Merci pour ce bel article.
Bon week end.
J'avais noté ce livre, déjà, car j'ai une grande admiration pour Desnos. J'ai toujours en mémoire la photo qui le représente, mort dans son habit de déporté, ainsi que le dernier poème trouvé dans sa poche.
Merci pour ce bel article.
Bon week end.
Tu aimeras ce récit, je pense. Bon dimanche, Marie.
Payer son engagement du prix fort : ils furent et sont encore nombreux.
«Je ne suis pas philosophe, je ne suis pas métaphysicien… Et j'aime le vin pur.» répondit-il à ceux qui critiquaient la métrique de ses vers.
Quand Paris était la capitale du monde... Un auteur qui se prête bien à un roman biographique.
Gaëlle Nohant réussit à rendre et le pouls du Paris bohème et celui de son héros poète - qui aimait la vie.
j'aime beaucoup Desnos!
(et grâce à Jean Ferrat, j'apprends qu'il faut prononcer desse-nosse ;-))
Savoir s'il faut prononcer ou pas certains "s" dans les noms propres français n'est pas facile quand on ne les a jamais entendus.
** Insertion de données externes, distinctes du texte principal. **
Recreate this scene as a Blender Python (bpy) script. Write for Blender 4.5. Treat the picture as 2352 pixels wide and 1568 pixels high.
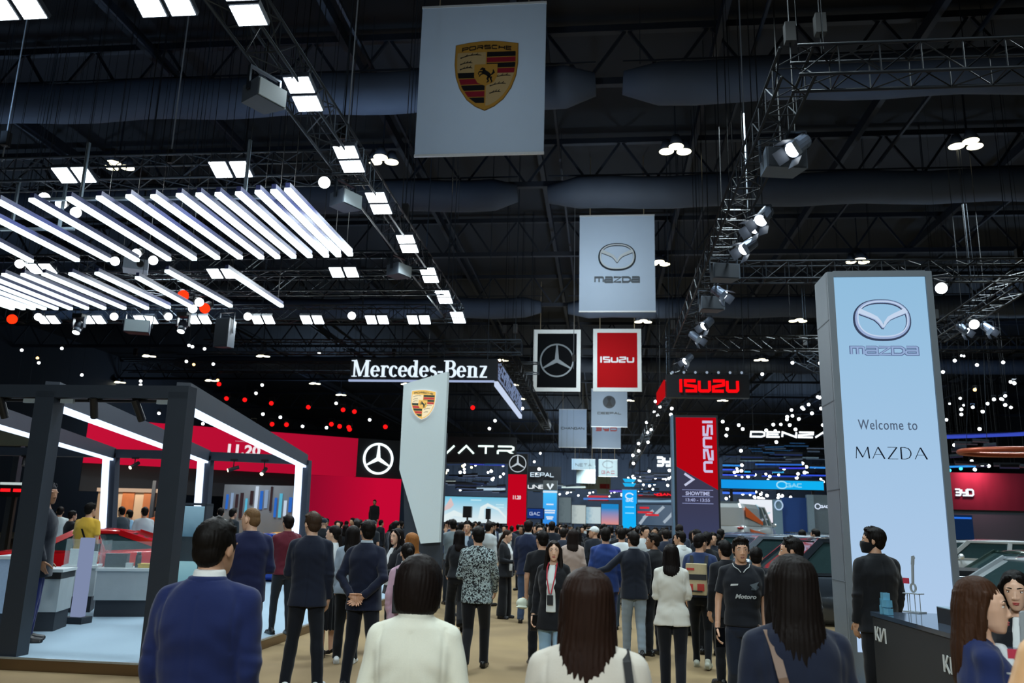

Robert Desnos a bercé mon adolescence, sa poésie fut pour moi une immense découverte. En revanche je connais peu sa vie, encore une lacune à combler... Merci Tania, un brin de jeunesse m'envahit, c'est bon à prendre... Bises. brigitte
Pareil pour moi - ravie de te procurer cette cure de jeunesse, Brigitte. Bises.